Overall therefore, we would prefer the approach of Chapter 4 to be one of taking the concept of materiality, as currently understood, and using this to develop guidance which is as clearly stated as is practicable.

Question 5.1, Would the proposed communication principles improve the effectiveness of disclosures in the notes? Are there different ways to organise the disclosures that you would support?

From experience, ACCA agrees that currently, improvements are needed in the following areas covered by Chapter 5 of the DP:

Disclosures should be clear, balanced, concise and written in plain language.

Whilst paragraph 19 draws attention to tabular and graphical presentations, well-expressed concise text can, in our view, effectively communicate important facts.

Disclosures should be linked

This applies especially, in our view, to groupings or linkages between notes (para 25, and para 39 option (i)). Effective linkages between the primary financial statements and the notes, on the other hand, are usually readily achieved through numerical cross-references.

In view of the number of communication principles set out in Chapter 5, paras 8-25, we would question why communication gives rise to only one key principle on Page 3 of the DP (as referred to in our response to Question 1.1 above).

Some of the matters raised in Chapter 5 of the DP should in any event also be identified when checking the compliance with disclosures. For example, paragraph 9 describes a disclosure which is unlikely to be complete, as well as insufficiently entity-specific. Paragraph 12 describes a disclosure which may well be incorrect, as well as not current for the purposes of communication.

The organisation of disclosures by priority (Chapter 5, paras 15-16) may involve too subjective a process, and priorities are likely to differ by user group. We believe that the current order of notes, principally following the order of the items in the primary financial statements, with similar items also often grouped together, is more logical and objective for preparers and across user groups. This standardised and familiar approach would not however, prevent greater emphasis being given to the more significant disclosures than the more minor ones (although the latter could, for example, take the form of brief narrative disclosures to avoid undue over-emphasis – a similar theme is covered in paragraphs 40-41).

We do not share, to the same extent, the concern about important information being placed at the back of the notes section (paragraph 33). This is because users of the financial statements with a serious interest in the entity’s reporting are likely to peruse all of the content.

ACCA would support the exclusion from the notes of accounting policy wording which is standard and unchanging for the entity, subject to this information being readily available outside the financial statements, and national legal requirements, as alluded to in paragraph 47 of chapter 5

Question 5.2, Do any of the suggested methods for organising the notes improve the effectiveness of disclosures? Are there different ways to organise the disclosures that you would support?

As set out in our response to Question 5.1 above on communication principles, ACCA supports the retention of the standardised approach (chapter 5, paragraphs 29-33), with critical judgement being applied by preparers to how individual facts are grouped and emphasised.

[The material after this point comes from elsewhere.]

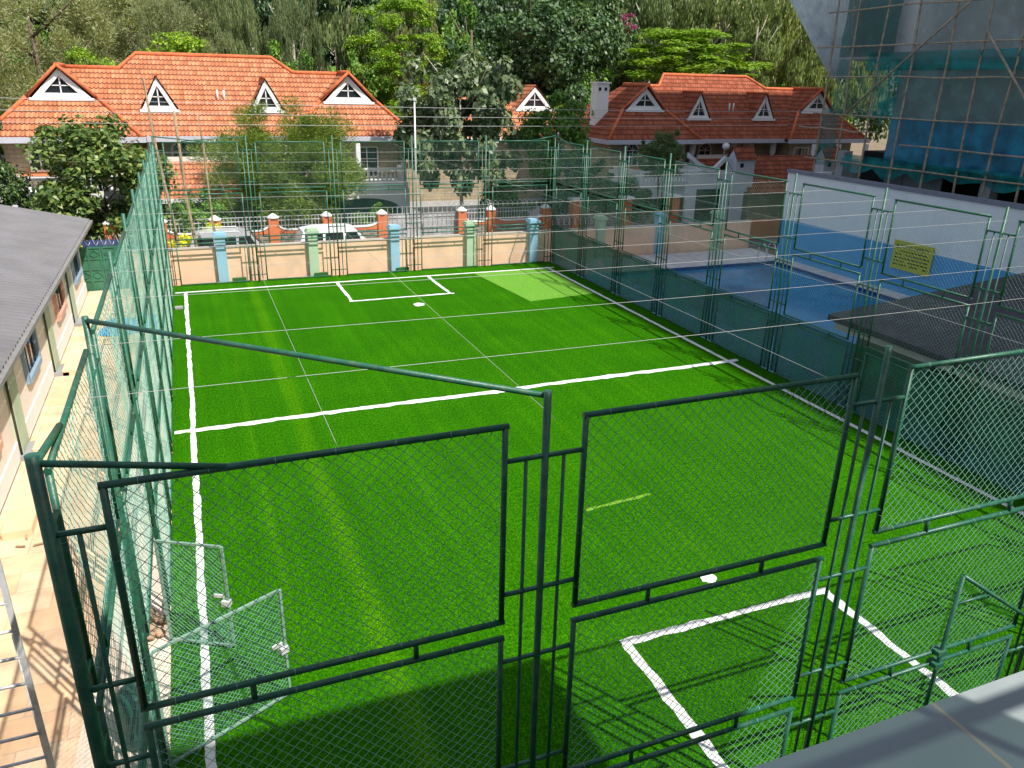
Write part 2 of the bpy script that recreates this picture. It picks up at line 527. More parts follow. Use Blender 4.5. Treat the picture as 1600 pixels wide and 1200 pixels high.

ACCA agrees that standard setters, regulators and auditors should consider the communication of information in the notes to the financial statements, as well as its content and compliance (as also referred to in our responses to questions 1.2 and 4.1 above).

Other matters

Question 6.1, Are there any other issues that you think need to be addressed to improve the quality of information reported in the notes to the financial statements? Please explain how you think these issues should be addressed, and by whom.

Please see our 'general comments' above.